Wall Street headed lower after new warnings on Europe
Stocks were set to open lower on Wednesday as policymakers warned Europe's debt crisis posed dangers to the global economy and on growing signs the contagion was starting to spread to larger European nations.
The yield spread of 10-year French government bonds over their German equivalents widened to a euro-era high on fears the crisis was starting to move to economies that had been considered more isolated from the problems.
Bank of Japan Governor Masaaki Shirakawa said the crisis was already affecting emerging nations and Japan in multiple ways, while the Bank of England forecast Britain was on the brink of a contraction.
Reflecting a belief by some U.S. investors that equities may be able to whether the storm, Bruce Zaro, chief technical strategist at Delta Global Asset Management in Boston, said while the crisis would affect some U.S. companies he believed it would be slight.
I believe that market participants are really overreacting to the turmoil in Europe, he said. The impact of the euro zone will have some effect on U.S. corporations, particularly S&P 500 companies with respect to their exports.
S&P 500 futures fell 13 points and were below fair value, a formula that evaluates pricing by taking into account interest rates, dividends and time to expiration of the contract. Dow Jones industrial average futures were off 88 points, and Nasdaq 100 futures lost 13.25 points.
The European Central Bank bought euro zone government bonds to stop a selloff, traders said. Equities rose on the move but then lost ground as the yield on Italian 10-year bonds continued to hover near 7 percent.
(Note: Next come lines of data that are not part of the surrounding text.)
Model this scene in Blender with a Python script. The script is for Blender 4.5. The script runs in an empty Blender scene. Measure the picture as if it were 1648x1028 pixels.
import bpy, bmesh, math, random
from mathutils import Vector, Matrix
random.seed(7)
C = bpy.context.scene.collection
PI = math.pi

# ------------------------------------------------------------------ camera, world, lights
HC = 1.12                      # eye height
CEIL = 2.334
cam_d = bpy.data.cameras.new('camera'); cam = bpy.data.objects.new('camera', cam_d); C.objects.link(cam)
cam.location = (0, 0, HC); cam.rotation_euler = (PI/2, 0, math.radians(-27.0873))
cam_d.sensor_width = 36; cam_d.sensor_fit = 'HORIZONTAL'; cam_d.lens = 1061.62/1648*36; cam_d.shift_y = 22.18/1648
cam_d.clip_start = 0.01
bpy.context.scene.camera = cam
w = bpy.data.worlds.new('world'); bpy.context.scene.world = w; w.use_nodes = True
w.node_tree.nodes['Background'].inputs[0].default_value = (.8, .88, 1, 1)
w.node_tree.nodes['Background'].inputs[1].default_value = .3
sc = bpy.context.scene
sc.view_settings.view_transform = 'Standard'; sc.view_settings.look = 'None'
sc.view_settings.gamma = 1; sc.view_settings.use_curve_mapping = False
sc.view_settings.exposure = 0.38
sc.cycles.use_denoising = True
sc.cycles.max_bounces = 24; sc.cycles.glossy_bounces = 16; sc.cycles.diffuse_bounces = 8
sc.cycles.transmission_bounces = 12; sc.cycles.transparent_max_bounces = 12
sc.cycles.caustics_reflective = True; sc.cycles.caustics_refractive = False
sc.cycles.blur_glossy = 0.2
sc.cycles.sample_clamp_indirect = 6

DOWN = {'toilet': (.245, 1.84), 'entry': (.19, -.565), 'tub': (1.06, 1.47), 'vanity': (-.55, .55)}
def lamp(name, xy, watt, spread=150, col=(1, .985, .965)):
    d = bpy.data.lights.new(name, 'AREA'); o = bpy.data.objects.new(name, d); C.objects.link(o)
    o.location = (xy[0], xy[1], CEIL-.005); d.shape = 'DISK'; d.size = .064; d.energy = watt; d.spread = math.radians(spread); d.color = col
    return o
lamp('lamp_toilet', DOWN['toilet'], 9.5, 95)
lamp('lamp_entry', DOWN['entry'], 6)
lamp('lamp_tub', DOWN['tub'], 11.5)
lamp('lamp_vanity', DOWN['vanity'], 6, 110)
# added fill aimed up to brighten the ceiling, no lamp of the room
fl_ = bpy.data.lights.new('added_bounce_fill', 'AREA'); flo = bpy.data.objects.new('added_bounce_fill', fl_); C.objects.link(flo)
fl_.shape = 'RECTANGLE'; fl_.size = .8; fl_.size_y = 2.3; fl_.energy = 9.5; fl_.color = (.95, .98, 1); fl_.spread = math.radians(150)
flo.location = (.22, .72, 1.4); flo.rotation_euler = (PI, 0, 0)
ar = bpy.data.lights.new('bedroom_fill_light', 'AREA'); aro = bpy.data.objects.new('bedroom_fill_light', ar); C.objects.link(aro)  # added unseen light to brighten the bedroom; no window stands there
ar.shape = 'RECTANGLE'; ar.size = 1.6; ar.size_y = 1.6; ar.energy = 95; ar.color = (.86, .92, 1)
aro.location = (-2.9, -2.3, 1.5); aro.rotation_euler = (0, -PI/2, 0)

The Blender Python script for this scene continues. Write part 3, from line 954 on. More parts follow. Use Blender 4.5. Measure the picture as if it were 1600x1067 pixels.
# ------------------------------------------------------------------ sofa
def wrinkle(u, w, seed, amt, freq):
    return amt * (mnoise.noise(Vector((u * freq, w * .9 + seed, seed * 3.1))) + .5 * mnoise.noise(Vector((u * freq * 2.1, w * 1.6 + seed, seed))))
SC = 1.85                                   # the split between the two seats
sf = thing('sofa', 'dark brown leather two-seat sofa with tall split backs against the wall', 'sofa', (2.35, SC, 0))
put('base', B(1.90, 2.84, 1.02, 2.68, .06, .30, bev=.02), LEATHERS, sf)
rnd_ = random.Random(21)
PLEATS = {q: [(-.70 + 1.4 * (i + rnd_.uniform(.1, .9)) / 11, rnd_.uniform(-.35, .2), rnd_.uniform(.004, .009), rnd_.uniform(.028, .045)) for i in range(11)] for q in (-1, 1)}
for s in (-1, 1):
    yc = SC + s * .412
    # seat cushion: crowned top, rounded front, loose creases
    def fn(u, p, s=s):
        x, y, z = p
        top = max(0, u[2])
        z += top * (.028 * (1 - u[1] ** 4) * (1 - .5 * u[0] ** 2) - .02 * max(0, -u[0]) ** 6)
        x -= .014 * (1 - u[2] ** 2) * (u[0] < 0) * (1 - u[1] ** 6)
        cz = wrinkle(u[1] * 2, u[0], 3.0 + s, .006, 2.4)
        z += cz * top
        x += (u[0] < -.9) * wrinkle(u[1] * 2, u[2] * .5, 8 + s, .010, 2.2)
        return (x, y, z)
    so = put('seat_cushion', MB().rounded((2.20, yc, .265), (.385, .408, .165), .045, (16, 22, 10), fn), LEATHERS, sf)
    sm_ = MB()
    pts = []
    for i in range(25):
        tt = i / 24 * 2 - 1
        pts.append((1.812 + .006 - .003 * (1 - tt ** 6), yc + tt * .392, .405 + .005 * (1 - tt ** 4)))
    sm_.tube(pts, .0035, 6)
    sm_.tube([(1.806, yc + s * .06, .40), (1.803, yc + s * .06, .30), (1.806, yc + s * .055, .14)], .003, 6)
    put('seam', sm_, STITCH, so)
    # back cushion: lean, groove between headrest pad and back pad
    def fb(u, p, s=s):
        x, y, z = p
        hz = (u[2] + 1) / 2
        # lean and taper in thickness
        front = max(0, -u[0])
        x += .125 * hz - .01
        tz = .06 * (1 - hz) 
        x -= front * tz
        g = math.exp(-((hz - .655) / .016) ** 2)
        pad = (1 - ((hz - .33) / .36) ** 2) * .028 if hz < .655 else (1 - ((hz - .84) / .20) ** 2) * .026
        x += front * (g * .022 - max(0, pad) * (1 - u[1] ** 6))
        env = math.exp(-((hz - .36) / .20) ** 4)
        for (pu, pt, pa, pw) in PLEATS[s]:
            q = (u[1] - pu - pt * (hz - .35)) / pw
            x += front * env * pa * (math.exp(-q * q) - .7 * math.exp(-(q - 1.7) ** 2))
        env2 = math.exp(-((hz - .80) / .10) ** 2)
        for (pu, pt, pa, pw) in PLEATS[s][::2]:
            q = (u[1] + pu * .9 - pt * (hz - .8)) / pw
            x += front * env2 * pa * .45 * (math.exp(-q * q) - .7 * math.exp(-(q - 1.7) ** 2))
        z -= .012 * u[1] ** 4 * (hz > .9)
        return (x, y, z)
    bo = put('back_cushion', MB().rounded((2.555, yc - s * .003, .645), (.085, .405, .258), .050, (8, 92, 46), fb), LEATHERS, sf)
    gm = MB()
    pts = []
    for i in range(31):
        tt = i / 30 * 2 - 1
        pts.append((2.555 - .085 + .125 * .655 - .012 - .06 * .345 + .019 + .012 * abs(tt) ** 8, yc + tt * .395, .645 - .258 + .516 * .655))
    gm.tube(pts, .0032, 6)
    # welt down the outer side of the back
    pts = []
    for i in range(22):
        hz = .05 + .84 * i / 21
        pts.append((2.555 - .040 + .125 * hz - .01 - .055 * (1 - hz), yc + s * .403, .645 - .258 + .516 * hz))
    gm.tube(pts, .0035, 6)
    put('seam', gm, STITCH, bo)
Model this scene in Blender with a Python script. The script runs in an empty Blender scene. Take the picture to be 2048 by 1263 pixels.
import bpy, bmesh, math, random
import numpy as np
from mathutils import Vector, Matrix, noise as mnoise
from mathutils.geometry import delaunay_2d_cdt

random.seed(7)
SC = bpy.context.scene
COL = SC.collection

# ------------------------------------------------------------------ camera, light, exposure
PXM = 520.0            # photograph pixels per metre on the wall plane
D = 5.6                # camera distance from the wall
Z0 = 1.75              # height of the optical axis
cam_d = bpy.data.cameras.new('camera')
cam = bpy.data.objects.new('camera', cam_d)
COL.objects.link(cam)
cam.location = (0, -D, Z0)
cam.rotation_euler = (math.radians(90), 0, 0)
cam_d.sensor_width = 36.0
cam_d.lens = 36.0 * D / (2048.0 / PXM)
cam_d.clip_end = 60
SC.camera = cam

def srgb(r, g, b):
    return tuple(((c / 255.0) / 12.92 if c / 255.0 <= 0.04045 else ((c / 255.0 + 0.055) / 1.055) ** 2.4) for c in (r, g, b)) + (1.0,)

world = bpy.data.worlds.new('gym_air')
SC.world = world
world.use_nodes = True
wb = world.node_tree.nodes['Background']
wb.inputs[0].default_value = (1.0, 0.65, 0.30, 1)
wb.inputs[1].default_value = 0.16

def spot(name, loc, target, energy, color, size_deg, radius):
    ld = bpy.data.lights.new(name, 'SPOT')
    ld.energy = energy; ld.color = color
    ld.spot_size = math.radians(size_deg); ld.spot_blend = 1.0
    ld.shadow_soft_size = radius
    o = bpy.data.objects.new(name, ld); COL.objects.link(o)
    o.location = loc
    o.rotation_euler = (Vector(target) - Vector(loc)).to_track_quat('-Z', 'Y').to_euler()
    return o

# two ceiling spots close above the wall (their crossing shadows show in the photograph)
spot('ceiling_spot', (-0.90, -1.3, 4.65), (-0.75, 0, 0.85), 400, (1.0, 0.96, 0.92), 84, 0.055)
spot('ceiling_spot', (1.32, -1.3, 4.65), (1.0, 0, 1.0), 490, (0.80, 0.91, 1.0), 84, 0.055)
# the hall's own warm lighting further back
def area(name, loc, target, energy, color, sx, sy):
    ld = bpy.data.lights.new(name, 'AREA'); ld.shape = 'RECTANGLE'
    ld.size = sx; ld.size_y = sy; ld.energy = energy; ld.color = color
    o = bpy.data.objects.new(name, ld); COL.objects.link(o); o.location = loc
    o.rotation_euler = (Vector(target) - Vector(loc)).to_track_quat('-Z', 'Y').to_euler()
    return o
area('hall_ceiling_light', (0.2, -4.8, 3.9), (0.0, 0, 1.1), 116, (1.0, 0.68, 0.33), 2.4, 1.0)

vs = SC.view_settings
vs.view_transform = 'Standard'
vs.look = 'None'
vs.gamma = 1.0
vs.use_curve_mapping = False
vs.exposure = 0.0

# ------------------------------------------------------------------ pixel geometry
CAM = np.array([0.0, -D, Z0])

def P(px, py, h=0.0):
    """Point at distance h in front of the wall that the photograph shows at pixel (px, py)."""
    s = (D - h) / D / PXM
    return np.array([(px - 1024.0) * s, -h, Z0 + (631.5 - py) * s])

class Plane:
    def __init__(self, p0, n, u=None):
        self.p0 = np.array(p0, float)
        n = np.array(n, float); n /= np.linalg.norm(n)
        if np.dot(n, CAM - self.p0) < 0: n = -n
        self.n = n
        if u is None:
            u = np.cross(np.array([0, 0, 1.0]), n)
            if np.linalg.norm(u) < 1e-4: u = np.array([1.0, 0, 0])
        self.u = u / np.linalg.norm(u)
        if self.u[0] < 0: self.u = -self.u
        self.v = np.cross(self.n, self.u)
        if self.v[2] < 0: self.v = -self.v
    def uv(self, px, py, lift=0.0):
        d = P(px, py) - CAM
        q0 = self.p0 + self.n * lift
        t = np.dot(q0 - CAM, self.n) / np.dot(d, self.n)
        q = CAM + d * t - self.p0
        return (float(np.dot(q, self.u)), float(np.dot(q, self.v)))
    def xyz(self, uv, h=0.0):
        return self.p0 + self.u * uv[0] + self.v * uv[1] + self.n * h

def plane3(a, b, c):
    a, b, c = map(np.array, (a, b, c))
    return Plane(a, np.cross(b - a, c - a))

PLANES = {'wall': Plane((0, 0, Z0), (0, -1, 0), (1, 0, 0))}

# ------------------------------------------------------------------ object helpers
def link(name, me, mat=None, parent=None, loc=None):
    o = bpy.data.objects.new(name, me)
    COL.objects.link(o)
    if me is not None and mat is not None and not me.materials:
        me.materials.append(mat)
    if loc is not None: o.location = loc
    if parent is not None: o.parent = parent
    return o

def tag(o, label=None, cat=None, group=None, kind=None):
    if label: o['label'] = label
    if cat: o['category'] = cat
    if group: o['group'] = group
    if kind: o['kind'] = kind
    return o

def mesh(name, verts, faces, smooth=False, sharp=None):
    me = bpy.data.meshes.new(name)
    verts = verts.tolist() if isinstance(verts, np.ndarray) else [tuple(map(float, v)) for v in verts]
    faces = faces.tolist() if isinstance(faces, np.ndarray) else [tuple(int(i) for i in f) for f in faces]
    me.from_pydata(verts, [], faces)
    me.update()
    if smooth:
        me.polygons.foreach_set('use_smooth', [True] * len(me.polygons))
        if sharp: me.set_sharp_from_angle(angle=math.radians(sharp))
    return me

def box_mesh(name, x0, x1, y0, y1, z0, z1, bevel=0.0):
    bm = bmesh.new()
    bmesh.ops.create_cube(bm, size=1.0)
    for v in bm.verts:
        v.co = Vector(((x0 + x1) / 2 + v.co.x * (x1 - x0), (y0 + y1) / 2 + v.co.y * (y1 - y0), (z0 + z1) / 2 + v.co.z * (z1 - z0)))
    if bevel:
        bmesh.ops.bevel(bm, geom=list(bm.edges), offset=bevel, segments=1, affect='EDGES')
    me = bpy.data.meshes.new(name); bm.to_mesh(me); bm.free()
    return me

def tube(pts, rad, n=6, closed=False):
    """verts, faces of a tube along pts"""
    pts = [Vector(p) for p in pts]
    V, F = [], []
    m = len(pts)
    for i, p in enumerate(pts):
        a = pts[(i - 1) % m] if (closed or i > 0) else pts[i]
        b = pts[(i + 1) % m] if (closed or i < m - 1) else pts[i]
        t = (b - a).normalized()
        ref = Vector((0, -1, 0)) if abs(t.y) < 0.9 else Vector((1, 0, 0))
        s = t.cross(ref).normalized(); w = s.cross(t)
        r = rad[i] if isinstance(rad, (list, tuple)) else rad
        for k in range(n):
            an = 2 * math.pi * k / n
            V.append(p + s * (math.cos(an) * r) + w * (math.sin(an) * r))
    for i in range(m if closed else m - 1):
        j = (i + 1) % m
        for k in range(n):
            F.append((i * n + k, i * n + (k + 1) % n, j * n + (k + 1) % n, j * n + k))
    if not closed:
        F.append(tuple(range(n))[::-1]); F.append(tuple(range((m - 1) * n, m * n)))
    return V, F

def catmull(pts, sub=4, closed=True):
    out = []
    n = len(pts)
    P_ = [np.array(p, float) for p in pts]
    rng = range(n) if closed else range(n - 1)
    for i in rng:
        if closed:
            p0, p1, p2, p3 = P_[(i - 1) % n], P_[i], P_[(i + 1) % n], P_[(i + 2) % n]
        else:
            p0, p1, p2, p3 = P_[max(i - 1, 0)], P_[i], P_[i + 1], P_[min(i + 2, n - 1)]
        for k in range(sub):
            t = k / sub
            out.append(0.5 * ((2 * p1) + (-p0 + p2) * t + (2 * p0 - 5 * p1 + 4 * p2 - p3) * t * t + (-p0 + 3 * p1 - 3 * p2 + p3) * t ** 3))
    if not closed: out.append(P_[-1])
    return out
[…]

U.S. equity investors have become avid watchers of European sovereign debt prices and the euro currency, currently barometers of risk aversion for the wider market. Trading has been volatile, with large intraday swings as sentiment oscillates with developments is Europe.
It is clear that they (Europe) have a severe liquidity crisis developing and it is becoming more and more clear that they are going into a severe recession, said Paul Mendelsohn, chief investment strategist at Windham Financial Services in Charlotte, Vermont.
They have got to get their act together and resolve this issue or this recession is going to be worldwide.
Still, U.S. stocks have shown resilience, clinging to the top end of their recent trading range at around 1,250 on the S&P 500. Traders watched for a break below 1,230 as a potential warning sign. The index closed at 1,257.81 on Tuesday.